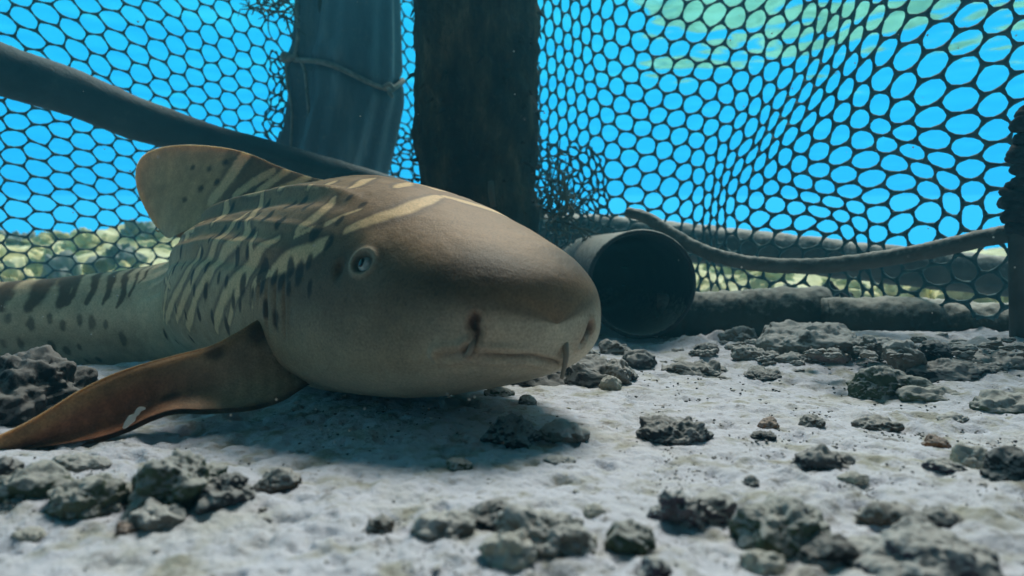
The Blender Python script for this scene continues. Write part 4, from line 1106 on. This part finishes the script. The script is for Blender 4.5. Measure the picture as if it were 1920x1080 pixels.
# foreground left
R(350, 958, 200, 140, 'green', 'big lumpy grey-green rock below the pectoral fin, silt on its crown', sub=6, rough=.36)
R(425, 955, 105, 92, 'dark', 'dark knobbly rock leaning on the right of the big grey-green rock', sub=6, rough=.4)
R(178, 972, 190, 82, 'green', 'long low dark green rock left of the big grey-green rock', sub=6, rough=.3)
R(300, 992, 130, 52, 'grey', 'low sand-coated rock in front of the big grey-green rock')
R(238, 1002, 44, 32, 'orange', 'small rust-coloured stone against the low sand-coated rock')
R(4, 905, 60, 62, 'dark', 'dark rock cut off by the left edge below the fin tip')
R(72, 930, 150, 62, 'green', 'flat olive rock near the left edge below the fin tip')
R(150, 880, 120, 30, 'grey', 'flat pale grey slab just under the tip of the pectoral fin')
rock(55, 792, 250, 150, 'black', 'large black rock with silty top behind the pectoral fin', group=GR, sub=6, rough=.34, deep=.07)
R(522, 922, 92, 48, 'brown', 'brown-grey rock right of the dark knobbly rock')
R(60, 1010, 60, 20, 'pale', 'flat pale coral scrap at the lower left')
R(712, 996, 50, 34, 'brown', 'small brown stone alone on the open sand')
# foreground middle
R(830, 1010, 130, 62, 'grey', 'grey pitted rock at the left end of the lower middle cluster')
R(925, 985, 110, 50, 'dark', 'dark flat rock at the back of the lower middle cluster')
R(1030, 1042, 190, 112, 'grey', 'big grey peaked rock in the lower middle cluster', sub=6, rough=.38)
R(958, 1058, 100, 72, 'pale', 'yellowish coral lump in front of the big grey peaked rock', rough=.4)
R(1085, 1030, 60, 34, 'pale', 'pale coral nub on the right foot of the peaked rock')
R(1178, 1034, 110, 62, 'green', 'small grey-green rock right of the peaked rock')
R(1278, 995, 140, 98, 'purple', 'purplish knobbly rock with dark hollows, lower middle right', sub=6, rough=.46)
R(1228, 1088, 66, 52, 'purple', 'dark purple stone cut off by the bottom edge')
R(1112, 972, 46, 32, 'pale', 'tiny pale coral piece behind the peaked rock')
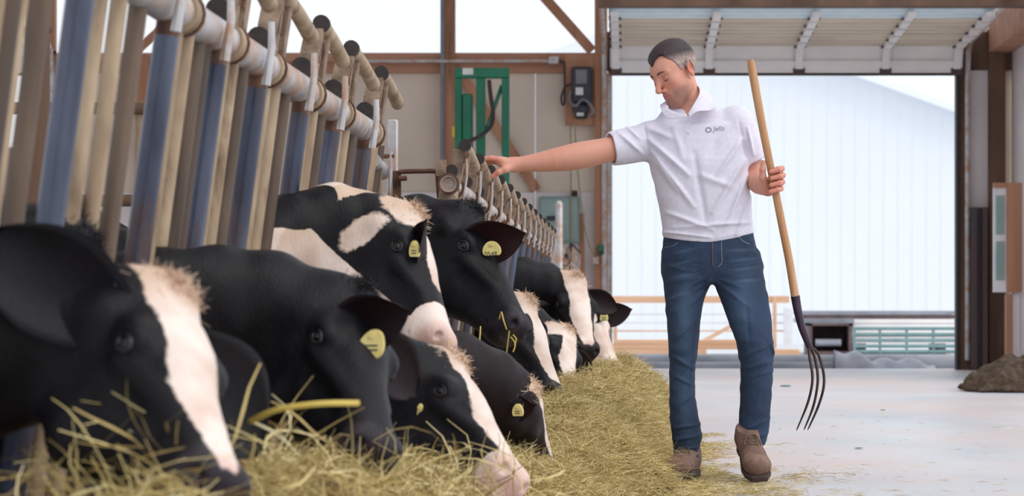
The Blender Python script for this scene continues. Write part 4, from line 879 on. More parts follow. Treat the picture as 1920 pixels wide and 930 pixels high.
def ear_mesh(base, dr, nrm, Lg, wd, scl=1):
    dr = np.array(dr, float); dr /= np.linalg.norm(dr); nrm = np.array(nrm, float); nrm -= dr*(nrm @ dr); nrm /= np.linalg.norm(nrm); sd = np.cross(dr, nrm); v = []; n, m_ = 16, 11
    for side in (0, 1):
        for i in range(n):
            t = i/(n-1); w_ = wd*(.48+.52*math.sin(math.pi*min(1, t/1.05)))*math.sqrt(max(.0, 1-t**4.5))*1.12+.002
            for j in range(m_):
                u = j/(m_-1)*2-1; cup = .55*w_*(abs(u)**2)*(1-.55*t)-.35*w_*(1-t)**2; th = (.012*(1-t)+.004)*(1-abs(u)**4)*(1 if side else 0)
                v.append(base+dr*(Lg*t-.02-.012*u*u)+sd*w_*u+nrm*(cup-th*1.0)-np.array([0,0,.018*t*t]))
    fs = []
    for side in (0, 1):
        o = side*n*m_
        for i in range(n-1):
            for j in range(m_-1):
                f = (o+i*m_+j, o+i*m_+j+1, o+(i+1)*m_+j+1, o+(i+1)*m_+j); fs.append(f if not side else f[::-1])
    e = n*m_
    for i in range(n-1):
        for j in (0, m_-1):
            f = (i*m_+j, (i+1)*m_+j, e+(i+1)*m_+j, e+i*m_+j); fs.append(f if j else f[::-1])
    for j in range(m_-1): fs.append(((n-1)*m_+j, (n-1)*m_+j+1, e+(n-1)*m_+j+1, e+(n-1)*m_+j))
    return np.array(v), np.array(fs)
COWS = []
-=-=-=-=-
EXERCISE DETAILS:
Quote the records above in full, dropping each picture.

THE COMPLETED TASK:
The Blender Python script for this scene continues. Write part 4, from line 1106 on. This part finishes the script. The script is for Blender 4.5. Measure the picture as if it were 1920x1080 pixels.
# foreground left
R(350, 958, 200, 140, 'green', 'big lumpy grey-green rock below the pectoral fin, silt on its crown', sub=6, rough=.36)
R(425, 955, 105, 92, 'dark', 'dark knobbly rock leaning on the right of the big grey-green rock', sub=6, rough=.4)
R(178, 972, 190, 82, 'green', 'long low dark green rock left of the big grey-green rock', sub=6, rough=.3)
R(300, 992, 130, 52, 'grey', 'low sand-coated rock in front of the big grey-green rock')
R(238, 1002, 44, 32, 'orange', 'small rust-coloured stone against the low sand-coated rock')
R(4, 905, 60, 62, 'dark', 'dark rock cut off by the left edge below the fin tip')
R(72, 930, 150, 62, 'green', 'flat olive rock near the left edge below the fin tip')
R(150, 880, 120, 30, 'grey', 'flat pale grey slab just under the tip of the pectoral fin')
rock(55, 792, 250, 150, 'black', 'large black rock with silty top behind the pectoral fin', group=GR, sub=6, rough=.34, deep=.07)
R(522, 922, 92, 48, 'brown', 'brown-grey rock right of the dark knobbly rock')
R(60, 1010, 60, 20, 'pale', 'flat pale coral scrap at the lower left')
R(712, 996, 50, 34, 'brown', 'small brown stone alone on the open sand')
# foreground middle
R(830, 1010, 130, 62, 'grey', 'grey pitted rock at the left end of the lower middle cluster')
R(925, 985, 110, 50, 'dark', 'dark flat rock at the back of the lower middle cluster')
R(1030, 1042, 190, 112, 'grey', 'big grey peaked rock in the lower middle cluster', sub=6, rough=.38)
R(958, 1058, 100, 72, 'pale', 'yellowish coral lump in front of the big grey peaked rock', rough=.4)
R(1085, 1030, 60, 34, 'pale', 'pale coral nub on the right foot of the peaked rock')
R(1178, 1034, 110, 62, 'green', 'small grey-green rock right of the peaked rock')
R(1278, 995, 140, 98, 'purple', 'purplish knobbly rock with dark hollows, lower middle right', sub=6, rough=.46)
R(1228, 1088, 66, 52, 'purple', 'dark purple stone cut off by the bottom edge')
R(1112, 972, 46, 32, 'pale', 'tiny pale coral piece behind the peaked rock')
The Blender Python script for this scene continues. Write part 4, from line 879 on. More parts follow. Treat the picture as 1920 pixels wide and 930 pixels high.
def ear_mesh(base, dr, nrm, Lg, wd, scl=1):
    dr = np.array(dr, float); dr /= np.linalg.norm(dr); nrm = np.array(nrm, float); nrm -= dr*(nrm @ dr); nrm /= np.linalg.norm(nrm); sd = np.cross(dr, nrm); v = []; n, m_ = 16, 11
    for side in (0, 1):
        for i in range(n):
            t = i/(n-1); w_ = wd*(.48+.52*math.sin(math.pi*min(1, t/1.05)))*math.sqrt(max(.0, 1-t**4.5))*1.12+.002
            for j in range(m_):
                u = j/(m_-1)*2-1; cup = .55*w_*(abs(u)**2)*(1-.55*t)-.35*w_*(1-t)**2; th = (.012*(1-t)+.004)*(1-abs(u)**4)*(1 if side else 0)
                v.append(base+dr*(Lg*t-.02-.012*u*u)+sd*w_*u+nrm*(cup-th*1.0)-np.array([0,0,.018*t*t]))
    fs = []
    for side in (0, 1):
        o = side*n*m_
        for i in range(n-1):
            for j in range(m_-1):
                f = (o+i*m_+j, o+i*m_+j+1, o+(i+1)*m_+j+1, o+(i+1)*m_+j); fs.append(f if not side else f[::-1])
    e = n*m_
    for i in range(n-1):
        for j in (0, m_-1):
            f = (i*m_+j, (i+1)*m_+j, e+(i+1)*m_+j, e+i*m_+j); fs.append(f if j else f[::-1])
    for j in range(m_-1): fs.append(((n-1)*m_+j, (n-1)*m_+j+1, e+(n-1)*m_+j+1, e+(n-1)*m_+j))
    return np.array(v), np.array(fs)
COWS = []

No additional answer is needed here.